Comment poser un cadre doux et ferme ?
Il est possible d’élever un enfant sans avoir recours à des VEO. Lutter contre les VEO au quotidien, c’est intégrer une pédagogie dite positive et une communication non violente. Le principe général étant d’être ferme envers son enfant sans violence. Voici quelques exemples :
quand votre enfant fait une bêtise, plutôt que de le punir, vous pouvez réfléchir avec lui à la façon de réparer son erreur.
si votre enfant fait une colère en public, commencez par vous rappeler que le bien-être émotionnel de votre enfant prime sur le regard des gens. Plutôt que de vous mettre à crier, ce qui décuple le stress (et donc la crise) chez votre enfant, sortez avec lui prendre l’air pour l’apaiser, ou tentez de détourner son attention en lui confiant une petite mission .
quand vous sentez que votre patience est mise à mal, que vous vous sentez impuissant.e et que vous pourriez porter la main sur votre enfant, dites lui que vous vous éloignez un peu pour son bien, sortez de la pièce, respirez un grand coup, et revenez quand vous vous sentez à nouveau maître de vous-même. Passez le relais quand c’est possible, et acceptez de ne pas tout réussir !
Attention, lutter contre les VEO ne veut pas dire glisser vers le laxisme. Il s’agit plutôt de **considérer l’intégrité de l’enfant comme égale à celle de l’adulte**.
Que faire si l’on est témoin de violences sur mineur
1 enfant meurt tous les 5 jours sous les coups de ses parents.
Toute personne qui pourrait être témoin ou suspecter des faits mettant un enfant en danger doit faire un signalement. Il s’agit d’une obligation légale de porter assistance à une personne en danger (Code pénal, art. 223-6).
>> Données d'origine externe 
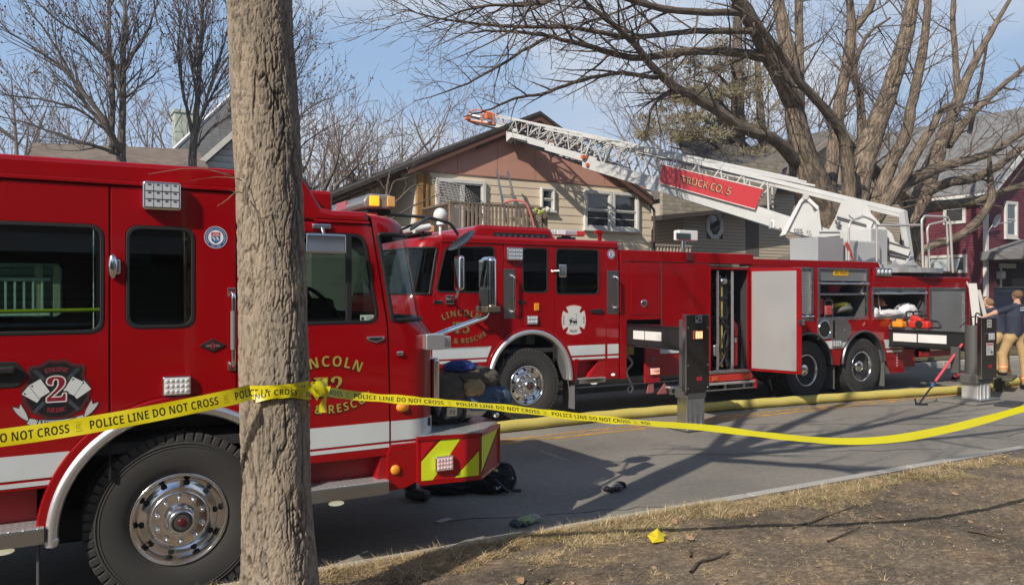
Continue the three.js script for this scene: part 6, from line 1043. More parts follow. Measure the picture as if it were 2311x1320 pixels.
// the maroon house at the right
{
  const h = thing('house', 'maroon house with white trim and a grey roof at the right edge', 'house', [39, 0, -26]), z = -19.3, x = 34.2;
  const mM = siding([0.145, 0.026, 0.044], 1.0), mR = roofing([0.23, 0.23, 0.235]);
  part('wall', [box(x, 0, z - 10.5, x + 11, 6.35, z), prism([[x, 6.34], [x + 11, 6.34], [x + 5.5, 10.6]], z, z - 10.5)], mM, h);
  part('corner_board', rbox(x - 0.03, 0, z - 0.12, x + 0.16, 6.3, z + 0.03, 0.01), mTrim, h);
  { const g = new THREE.BufferGeometry(), P = [[x - 0.45, 6.10, z + 0.5], [x - 0.45, 6.10, z - 11], [x + 5.5, 10.75, z - 11], [x + 5.5, 10.75, z + 0.5], [x + 11.4, 6.1, z + 0.5], [x + 11.4, 6.1, z - 11]]; g.setAttribute('position', new THREE.Float32BufferAttribute([0, 1, 2, 0, 2, 3, 3, 2, 5, 3, 5, 4].flatMap((i) => P[i]), 3)); g.computeVertexNormals(); part('roof', boxUV(g), mR, h); }
  each('gutter', [rbox(x - 0.55, 6.02, z - 11, x - 0.43, 6.16, z + 0.5, 0.02), rbox(x - 0.10, 6.0, z - 10.5, x - 0.02, 6.18, z, 0.01)], mTrim, h);
  each('rake_board', [beam(V3(x - 0.5, 6.08, z + 0.52), V3(x + 5.5, 10.72, z + 0.52), 0.05, 0.22), beam(V3(x - 0.3, 6.0, z + 0.06), V3(x + 5.5, 10.5, z + 0.06), 0.05, 0.14)], mTrim, h);
  wallWindow(h, x + 1.35, 4.35, x + 2.3, 5.95, z, 0.13, { rows: 2 }); wallWindow(h, x + 3.6, 6.6, x + 4.7, 7.4, z, 0.13);
  // windows of the side wall that faces left
  const side = (zc, w, y0, y1) => { const wd = part('window', [box(x - 0.06, y0, zc - w / 2, x, y0 + 0.12, zc + w / 2), box(x - 0.06, y1 - 0.12, zc - w / 2, x, y1, zc + w / 2), box(x - 0.06, y0 + 0.12, zc - w / 2, x, y1 - 0.12, zc - w / 2 + 0.14), box(x - 0.06, y0 + 0.12, zc + w / 2 - 0.14, x, y1 - 0.12, zc + w / 2)], mTrim, h); part('pane', box(x - 0.02, y0 + 0.1, zc - w / 2 + 0.1, x - 0.012, y1 - 0.1, zc + w / 2 - 0.1), mPane, wd); return wd; };
  side(z - 1.35, 1.0, 5.0, 5.75); side(z - 4.6, 1.6, 3.75, 4.85);
  { const w = side(z - 1.75, 1.9, 2.85, 3.65); part('tilted_sash', [cb(0.03, 0.62, 1.3, x - 0.16, 3.2, z - 1.75, 0, 0, -0.45)], std([0.5, 0.55, 0.58], 0.2, 0.2), w); }
  // porch
  const pr = part('porch_roof', prism([[x - 0.2, 3.72], [x + 6, 3.72], [x + 6, 4.3], [x + 2.4, 4.3]], z + 1.8, z), mR, h);
  part('porch_eave', [rbox(x - 0.4, 3.35, z - 0.05, x + 6, 3.72, z + 2.0, 0.02)], std([0.16, 0.155, 0.16], 0.7), pr); part('eave_trim', rbox(x - 0.42, 3.62, z + 2.0, x + 6, 3.76, z + 2.04, 0.01), mTrim, pr);
  part('porch_post', [rbox(x + 1.25, 0, z + 1.6, x + 1.5, 3.36, z + 1.85, 0.02)], mTrim, h);
  part('porch_recess', box(x + 0.8, 0.2, z, x + 6, 3.35, z + 0.012), std([0.035, 0.02, 0.024], 0.9), h); part('porch_door', box(x + 1.9, 0.2, z + 0.012, x + 3.0, 2.6, z + 0.03), std([0.10, 0.08, 0.07], 0.7), h);
  each('porch_window_trim', [rbox(x + 1.0, 0.8, z + 0.012, x + 1.12, 3.2, z + 0.05, 0.005), rbox(x + 0.9, 3.05, z + 0.012, x + 2.2, 3.25, z + 0.06, 0.005), rbox(x + 3.2, 0.8, z + 0.012, x + 3.3, 3.0, z + 0.05, 0.005)], mTrim, h);
  part('lamp', [crb(0.3, 0.35, 0.3, 0.08, x + 0.75, 2.75, z + 0.2)], mTrim, h);
}
solo('satellite_dish', [lathe([[0, 0.07], [0.15, 0.055], [0.30, 0]], 24).rotateX(-1.2).rotateZ(0.3).translate(34.45, 5.02, -19.0), bar(V3(34.45, 4.98, -19.05), V3(34.2, 4.5, -19.28), 0.03), bar(V3(34.45, 4.9, -18.9), V3(34.8, 4.95, -18.6), 0.02)], std([0.42, 0.44, 0.46], 0.5), 'grey satellite dish on the corner of the maroon house', 'satellite dish');
// houses at the left, behind the near engine
{
  const h = thing('house', 'white-sided house with a steep grey roof at the left', 'house', [6, 0, -32]), mW = siding([0.82, 0.84, 0.84], 0.62), mR = roofing([0.145, 0.15, 0.155]);
  part('wall', [prism([[2.9, 0], [6.7, 0], [6.7, 5.8], [5.35, 7.35], [2.9, 4.9]], -26, -31), box(3.6, 0, -37, 7.6, 6.4, -29.5)], mW, h);
  part('roof', [prism([[5.35, 7.55], [6.9, 5.75], [6.8, 5.6], [5.35, 7.32]], -25.6, -31), prism([[5.35, 7.55], [2.6, 4.75], [2.7, 4.6], [5.35, 7.32]], -25.6, -31)], mR, h);
  { const g = new THREE.BufferGeometry(), P = [[3.0, 6.3, -29.2], [7.7, 6.3, -29.2], [6.3, 10.1, -33], [3.0, 6.3, -37], [7.7, 6.3, -37]]; g.setAttribute('position', new THREE.Float32BufferAttribute([0, 1, 2, 1, 4, 2, 3, 0, 2, 4, 3, 2].flatMap((i) => P[i]), 3)); g.computeVertexNormals(); part('roof', boxUV(g), mR, h); }
  each('roof_trim', [beam(V3(3.0, 6.32, -29.2), V3(6.3, 10.12, -33), 0.10, 0.10), beam(V3(2.62, 4.72, -25.58), V3(5.35, 7.5, -25.58), 0.05, 0.16), beam(V3(5.35, 7.5, -25.58), V3(6.9, 5.7, -25.58), 0.05, 0.16)], mTrim, h);
  part('chimney', [rbox(4.0, 6.2, -34.2, 4.8, 9.0, -33.4, 0.03), rbox(3.95, 9.0, -34.25, 4.85, 9.15, -33.35, 0.03)], std([0.45, 0.50, 0.44], 0.8), h);
}
{
  const h = thing('house', 'low house with a brown shingle roof and white porch at the far left', 'house', [-1, 0, -25]), mW = siding([0.62, 0.68, 0.66], 0.62), mR = roofing([0.24, 0.19, 0.155]), mP = std([0.40, 0.34, 0.26], 0.8);
  part('wall', box(-0.55, 0, -31, 3.6, 5.4, -24.2), mW, h);
  { const g = new THREE.BufferGeometry(), P = [[-0.6, 5.3, -23.8], [3.9, 5.3, -23.8], [3.9, 6.55, -27], [-0.55, 6.35, -27], [-0.6, 6.35, -27]]; g.setAttribute('position', new THREE.Float32BufferAttribute([0, 1, 2, 0, 2, 3, 0, 3, 4].flatMap((i) => P[i]), 3)); g.computeVertexNormals(); part('roof', boxUV(g), mR, h); }
  part('porch_roof', prism([[-7, 2.75], [0.6, 2.75], [0.2, 3.3], [-7, 3.3]], -17.6, -24), std([0.55, 0.6, 0.58], 0.7), h);
  part('porch_deck', rbox(-7, 1.2, -24, 0.7, 1.45, -17.8, 0.02), mTrim, h);
  each('porch_post', [-0.35, -0.05, 0.25, -2.4, -4.6].map((x, i) => rbox(x, 0.1, -18.1, x + (i < 3 ? 0.13 : 0.16), 2.75, -17.95, 0.01)), mP, h);
  part('porch_rail', [rbox(-7, 2.22, -17.98, -0.1, 2.28, -17.92, 0.01), rbox(-7, 1.55, -17.98, -0.1, 1.60, -17.92, 0.01)], mTrim, h);
  for (let i = 0; i < 26; i++) part('baluster', rbox(-4 + i * 0.15, 1.58, -17.97, -3.96 + i * 0.15, 2.24, -17.93, 0.006), mTrim, h);
  part('porch_wall', box(-7, 0, -24.3, -0.55, 3.3, -24.2), mW, h); wallWindow(h, -3.6, 1.9, -2.4, 2.7, -24.2, 0.1, { rows: 1 }); part('side_wall', box(0.62, 0, -24, 0.75, 4.3, -17.9), mW, h);
}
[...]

Pour cela vous pouvez contacter le 119, numéro accessible 24h/24 et 7 jours/7, anonyme et qui n'apparaît pas sur la facture téléphonique.Votre témoignage sera alors recueilli par la CRIP (cellule de recueil des informations préoccupantes), qui donnera les suites nécessaires (enquête sociale et éducative, ou signalement au procureur).